## begin GIVEN INFORMATION

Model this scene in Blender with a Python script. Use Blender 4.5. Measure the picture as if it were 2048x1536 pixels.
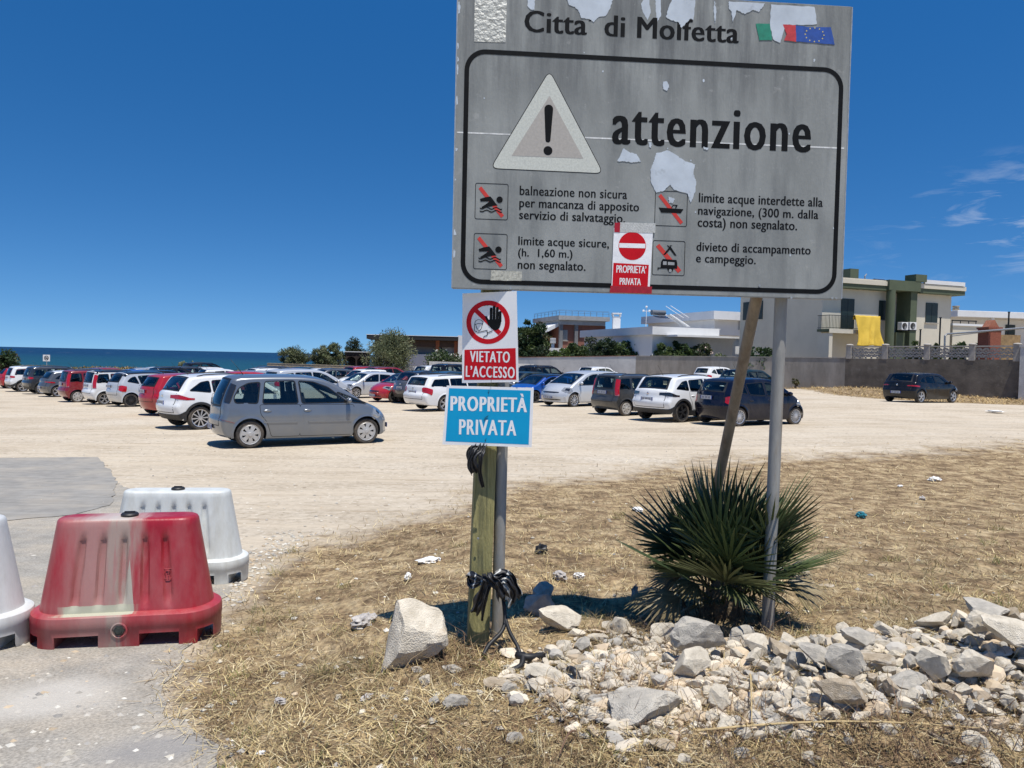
import bpy, bmesh, math, random
import numpy as np
from math import sin, cos, pi, radians, sqrt, atan2, hypot
from mathutils import Vector, Matrix, noise
from mathutils.geometry import delaunay_2d_cdt

R = random.Random(7)
for _o in list(bpy.data.objects): bpy.data.objects.remove(_o)
SC = bpy.context.scene
COL = SC.collection
# ------------------------------------------------------------------ camera
FOC = 1538.0
CAMZ = 2.1
CM = Matrix.Rotation(radians(90 - 1.94), 3, 'X') @ Matrix.Rotation(radians(1.28), 3, 'Z')
cd = bpy.data.cameras.new('camera'); cam = bpy.data.objects.new('camera', cd); COL.objects.link(cam)
cd.sensor_width = 36; cd.lens = FOC / 2048 * 36; cd.clip_start = 0.05; cd.clip_end = 60000
cam.matrix_world = Matrix.Translation((0, 0, CAMZ)) @ CM.to_4x4()
SC.camera = cam
# ------------------------------------------------------------------ light
SHX, SHY = -0.15, 0.27                       # shadow offset per metre of height
sunv = Vector((-SHX, -SHY, 1)).normalized()
SUN_EL = math.asin(sunv.z); SUN_ROT = atan2(sunv.x, sunv.y)
world = bpy.data.worlds.new('World'); SC.world = world; world.use_nodes = True
wn = world.node_tree.nodes; wl = world.node_tree.links
bg = wn['Background']
sky = wn.new('ShaderNodeTexSky'); sky.sky_type = 'NISHITA'; sky.sun_disc = False
sky.sun_elevation = SUN_EL; sky.sun_rotation = SUN_ROT
sky.altitude = 0; sky.air_density = 1.0; sky.dust_density = 0.0; sky.ozone_density = 4.0
hs = wn.new('ShaderNodeHueSaturation'); hs.inputs['Saturation'].default_value = 1.32; hs.inputs['Value'].default_value = 1.1; hs.inputs['Hue'].default_value = 0.502
tc = wn.new('ShaderNodeTexCoord')
lift = wn.new('ShaderNodeMapping'); lift.inputs['Location'].default_value = (0, 0, .125); lift.inputs['Scale'].default_value = (1, 1, 1.45)
wl.new(tc.outputs['Generated'], lift.inputs['Vector']); wl.new(lift.outputs[0], sky.inputs['Vector'])
wl.new(sky.outputs[0], hs.inputs['Color'])
# thin high cirrus low in the east part of the sky
mp = wn.new('ShaderNodeMapping'); mp.inputs['Scale'].default_value = (5, 5, 26); mp.inputs['Rotation'].default_value = (0, radians(-7), 0)
wl.new(tc.outputs['Generated'], mp.inputs['Vector'])
cn = wn.new('ShaderNodeTexNoise'); cn.inputs['Scale'].default_value = 1.9; cn.inputs['Detail'].default_value = 8; cn.inputs['Roughness'].default_value = 0.6; cn.inputs['Distortion'].default_value = 0.6
wl.new(mp.outputs[0], cn.inputs['Vector'])
cr = wn.new('ShaderNodeValToRGB'); cr.color_ramp.elements[0].position = 0.53; cr.color_ramp.elements[1].position = 0.80
wl.new(cn.outputs['Fac'], cr.inputs[0])
def world_blob(center, inner, outer):
    d = wn.new('ShaderNodeVectorMath'); d.operation = 'DISTANCE'
    s = wn.new('ShaderNodeVectorMath'); s.operation = 'MULTIPLY'; s.inputs[1].default_value = (1, 1, 2.6)
    wl.new(tc.outputs['Generated'], s.inputs[0]); wl.new(s.outputs[0], d.inputs[0])
    d.inputs[1].default_value = (center[0], center[1], center[2] * 2.6)
    m = wn.new('ShaderNodeMapRange'); m.inputs['From Min'].default_value = outer; m.inputs['From Max'].default_value = inner
    wl.new(d.outputs['Value'], m.inputs['Value']); return m.outputs[0]
b1 = world_blob(Vector((0.575, 0.80, 0.166)).normalized(), 0.02, 0.20)
b2 = world_blob(Vector((0.50, 0.85, 0.115)).normalized(), 0.02, 0.22)
mx = wn.new('ShaderNodeMath'); mx.operation = 'MULTIPLY_ADD'; mx.inputs[1].default_value = 0.25
wl.new(b2, mx.inputs[0]); wl.new(b1, mx.inputs[2])
mm = wn.new('ShaderNodeMath'); mm.operation = 'MULTIPLY'; mm.use_clamp = True
wl.new(cr.outputs[0], mm.inputs[0]); wl.new(mx.outputs[0], mm.inputs[1])
mk = wn.new('ShaderNodeMix'); mk.data_type = 'RGBA'; mk.inputs['B'].default_value = (5.6, 6.3, 7.4, 1)
wl.new(mm.outputs[0], mk.inputs['Factor']); wl.new(hs.outputs[0], mk.inputs['A'])
wl.new(mk.outputs['Result'], bg.inputs['Color'])
bg.inputs['Strength'].default_value = 0.1
sl = bpy.data.lights.new('sun', 'SUN'); sl.energy = 4.9; sl.angle = radians(0.5); sl.color = (1.0, 0.955, 0.88)
so = bpy.data.objects.new('sun', sl); COL.objects.link(so)
so.rotation_euler = sunv.to_track_quat('Z', 'Y').to_euler(); so.location = (0, 0, 40)
SC.view_settings.view_transform = 'Standard'; SC.view_settings.look = 'None'
SC.view_settings.exposure = 0.2; SC.view_settings.gamma = 1.0
SC.cycles.max_bounces = 6; SC.cycles.transparent_max_bounces = 10; SC.cycles.caustics_reflective = False
SC.cycles.caustics_refractive = False

# ------------------------------------------------------------------ helpers
def ray(px, py): return CM @ Vector(((px - 1024) / FOC, -(py - 768) / FOC, -1))
def at(px, py, Y):
    r = ray(px, py); return Vector((0, 0, CAMZ)) + r * (Y / r.y)
def hor(px): return 715.9 + 0.0223 * (px - 1024)       # image row of the horizon
def sm(a, b, x):
    t = np.clip((np.asarray(x, float) - a) / (b - a), 0, 1); return t * t * (3 - 2 * t)
def terr(x, y):
    x = np.asarray(x, float); y = np.asarray(y, float)
    Lz = np.interp(y, [0, 3, 4.5, 6.2, 9, 13], [.50, .47, .38, .25, .10, 0])
    Rz = np.interp(y, [0, 2.5, 4, 5, 7, 10, 14], [.66, .65, .64, .57, .37, .14, 0])
    k = sm(-1.7, 0.1, x)
    z = Lz * (1 - k) + Rz * k
    z = z + .30 * sm(27, 36, y) * sm(9, 17, x) + .4 * np.exp(-((x - 21.5) / 6) ** 2 - ((y - 47.5) / 3.5) ** 2)
    z = z + .13 * np.exp(-((x - 1.6) / 1.0) ** 2 - ((y - 3.1) / .55) ** 2) + .26 * np.exp(-((x - 2.7) / 1.1) ** 2 - ((y - 3.45) / .6) ** 2)
    g = k * (1 - sm(6, 12, y))
    z = z + g * .012 * (np.sin(x * 7.1 + 1.3 * y) + np.sin(y * 8.3 - 2.1 * x) + .6 * np.sin(x * 17 + y * 13))
    z = z + .02 * np.sin(x * .31 + 1) * np.sin(y * .27) * sm(12, 20, y)
    return z
def T(x, y): return float(terr(x, y))
def G(px, py):
    r = ray(px, py); t = 0.5; o = Vector((0, 0, CAMZ)); st = .05
    while t < 200:
        p = o + r * t
        if p.z <= T(p.x, p.y): break
        t += st * max(1, t * .15)
    a, b = t - st * max(1, t * .15), t
    for _ in range(24):
        m = (a + b) / 2; p = o + r * m
        if p.z <= T(p.x, p.y): b = m
        else: a = m
    p = o + r * b; return Vector((p.x, p.y, T(p.x, p.y)))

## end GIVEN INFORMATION

EXERCISE OBJECTIVE: Without including any picture, repeat the data exactly.

SOLUTION FOR THIS PROBLEM:
Model this scene in Blender with a Python script. Use Blender 4.5. Measure the picture as if it were 2048x1536 pixels.
import bpy, bmesh, math, random
import numpy as np
from math import sin, cos, pi, radians, sqrt, atan2, hypot
from mathutils import Vector, Matrix, noise
from mathutils.geometry import delaunay_2d_cdt

R = random.Random(7)
for _o in list(bpy.data.objects): bpy.data.objects.remove(_o)
SC = bpy.context.scene
COL = SC.collection
# ------------------------------------------------------------------ camera
FOC = 1538.0
CAMZ = 2.1
CM = Matrix.Rotation(radians(90 - 1.94), 3, 'X') @ Matrix.Rotation(radians(1.28), 3, 'Z')
cd = bpy.data.cameras.new('camera'); cam = bpy.data.objects.new('camera', cd); COL.objects.link(cam)
cd.sensor_width = 36; cd.lens = FOC / 2048 * 36; cd.clip_start = 0.05; cd.clip_end = 60000
cam.matrix_world = Matrix.Translation((0, 0, CAMZ)) @ CM.to_4x4()
SC.camera = cam
# ------------------------------------------------------------------ light
SHX, SHY = -0.15, 0.27                       # shadow offset per metre of height
sunv = Vector((-SHX, -SHY, 1)).normalized()
SUN_EL = math.asin(sunv.z); SUN_ROT = atan2(sunv.x, sunv.y)
world = bpy.data.worlds.new('World'); SC.world = world; world.use_nodes = True
wn = world.node_tree.nodes; wl = world.node_tree.links
bg = wn['Background']
sky = wn.new('ShaderNodeTexSky'); sky.sky_type = 'NISHITA'; sky.sun_disc = False
sky.sun_elevation = SUN_EL; sky.sun_rotation = SUN_ROT
sky.altitude = 0; sky.air_density = 1.0; sky.dust_density = 0.0; sky.ozone_density = 4.0
hs = wn.new('ShaderNodeHueSaturation'); hs.inputs['Saturation'].default_value = 1.32; hs.inputs['Value'].default_value = 1.1; hs.inputs['Hue'].default_value = 0.502
tc = wn.new('ShaderNodeTexCoord')
lift = wn.new('ShaderNodeMapping'); lift.inputs['Location'].default_value = (0, 0, .125); lift.inputs['Scale'].default_value = (1, 1, 1.45)
wl.new(tc.outputs['Generated'], lift.inputs['Vector']); wl.new(lift.outputs[0], sky.inputs['Vector'])
wl.new(sky.outputs[0], hs.inputs['Color'])
# thin high cirrus low in the east part of the sky
mp = wn.new('ShaderNodeMapping'); mp.inputs['Scale'].default_value = (5, 5, 26); mp.inputs['Rotation'].default_value = (0, radians(-7), 0)
wl.new(tc.outputs['Generated'], mp.inputs['Vector'])
cn = wn.new('ShaderNodeTexNoise'); cn.inputs['Scale'].default_value = 1.9; cn.inputs['Detail'].default_value = 8; cn.inputs['Roughness'].default_value = 0.6; cn.inputs['Distortion'].default_value = 0.6
wl.new(mp.outputs[0], cn.inputs['Vector'])
cr = wn.new('ShaderNodeValToRGB'); cr.color_ramp.elements[0].position = 0.53; cr.color_ramp.elements[1].position = 0.80
wl.new(cn.outputs['Fac'], cr.inputs[0])
def world_blob(center, inner, outer):
    d = wn.new('ShaderNodeVectorMath'); d.operation = 'DISTANCE'
    s = wn.new('ShaderNodeVectorMath'); s.operation = 'MULTIPLY'; s.inputs[1].default_value = (1, 1, 2.6)
    wl.new(tc.outputs['Generated'], s.inputs[0]); wl.new(s.outputs[0], d.inputs[0])
    d.inputs[1].default_value = (center[0], center[1], center[2] * 2.6)
    m = wn.new('ShaderNodeMapRange'); m.inputs['From Min'].default_value = outer; m.inputs['From Max'].default_value = inner
    wl.new(d.outputs['Value'], m.inputs['Value']); return m.outputs[0]
b1 = world_blob(Vector((0.575, 0.80, 0.166)).normalized(), 0.02, 0.20)
b2 = world_blob(Vector((0.50, 0.85, 0.115)).normalized(), 0.02, 0.22)
mx = wn.new('ShaderNodeMath'); mx.operation = 'MULTIPLY_ADD'; mx.inputs[1].default_value = 0.25
wl.new(b2, mx.inputs[0]); wl.new(b1, mx.inputs[2])
mm = wn.new('ShaderNodeMath'); mm.operation = 'MULTIPLY'; mm.use_clamp = True
wl.new(cr.outputs[0], mm.inputs[0]); wl.new(mx.outputs[0], mm.inputs[1])
mk = wn.new('ShaderNodeMix'); mk.data_type = 'RGBA'; mk.inputs['B'].default_value = (5.6, 6.3, 7.4, 1)
wl.new(mm.outputs[0], mk.inputs['Factor']); wl.new(hs.outputs[0], mk.inputs['A'])
wl.new(mk.outputs['Result'], bg.inputs['Color'])
bg.inputs['Strength'].default_value = 0.1
sl = bpy.data.lights.new('sun', 'SUN'); sl.energy = 4.9; sl.angle = radians(0.5); sl.color = (1.0, 0.955, 0.88)
so = bpy.data.objects.new('sun', sl); COL.objects.link(so)
so.rotation_euler = sunv.to_track_quat('Z', 'Y').to_euler(); so.location = (0, 0, 40)
SC.view_settings.view_transform = 'Standard'; SC.view_settings.look = 'None'
SC.view_settings.exposure = 0.2; SC.view_settings.gamma = 1.0
SC.cycles.max_bounces = 6; SC.cycles.transparent_max_bounces = 10; SC.cycles.caustics_reflective = False
SC.cycles.caustics_refractive = False

# ------------------------------------------------------------------ helpers
def ray(px, py): return CM @ Vector(((px - 1024) / FOC, -(py - 768) / FOC, -1))
def at(px, py, Y):
    r = ray(px, py); return Vector((0, 0, CAMZ)) + r * (Y / r.y)
def hor(px): return 715.9 + 0.0223 * (px - 1024)       # image row of the horizon
def sm(a, b, x):
    t = np.clip((np.asarray(x, float) - a) / (b - a), 0, 1); return t * t * (3 - 2 * t)
def terr(x, y):
    x = np.asarray(x, float); y = np.asarray(y, float)
    Lz = np.interp(y, [0, 3, 4.5, 6.2, 9, 13], [.50, .47, .38, .25, .10, 0])
    Rz = np.interp(y, [0, 2.5, 4, 5, 7, 10, 14], [.66, .65, .64, .57, .37, .14, 0])
    k = sm(-1.7, 0.1, x)
    z = Lz * (1 - k) + Rz * k
    z = z + .30 * sm(27, 36, y) * sm(9, 17, x) + .4 * np.exp(-((x - 21.5) / 6) ** 2 - ((y - 47.5) / 3.5) ** 2)
    z = z + .13 * np.exp(-((x - 1.6) / 1.0) ** 2 - ((y - 3.1) / .55) ** 2) + .26 * np.exp(-((x - 2.7) / 1.1) ** 2 - ((y - 3.45) / .6) ** 2)
    g = k * (1 - sm(6, 12, y))
    z = z + g * .012 * (np.sin(x * 7.1 + 1.3 * y) + np.sin(y * 8.3 - 2.1 * x) + .6 * np.sin(x * 17 + y * 13))
    z = z + .02 * np.sin(x * .31 + 1) * np.sin(y * .27) * sm(12, 20, y)
    return z
def T(x, y): return float(terr(x, y))
def G(px, py):
    r = ray(px, py); t = 0.5; o = Vector((0, 0, CAMZ)); st = .05
    while t < 200:
        p = o + r * t
        if p.z <= T(p.x, p.y): break
        t += st * max(1, t * .15)
    a, b = t - st * max(1, t * .15), t
    for _ in range(24):
        m = (a + b) / 2; p = o + r * m
        if p.z <= T(p.x, p.y): b = m
        else: a = m
    p = o + r * b; return Vector((p.x, p.y, T(p.x, p.y)))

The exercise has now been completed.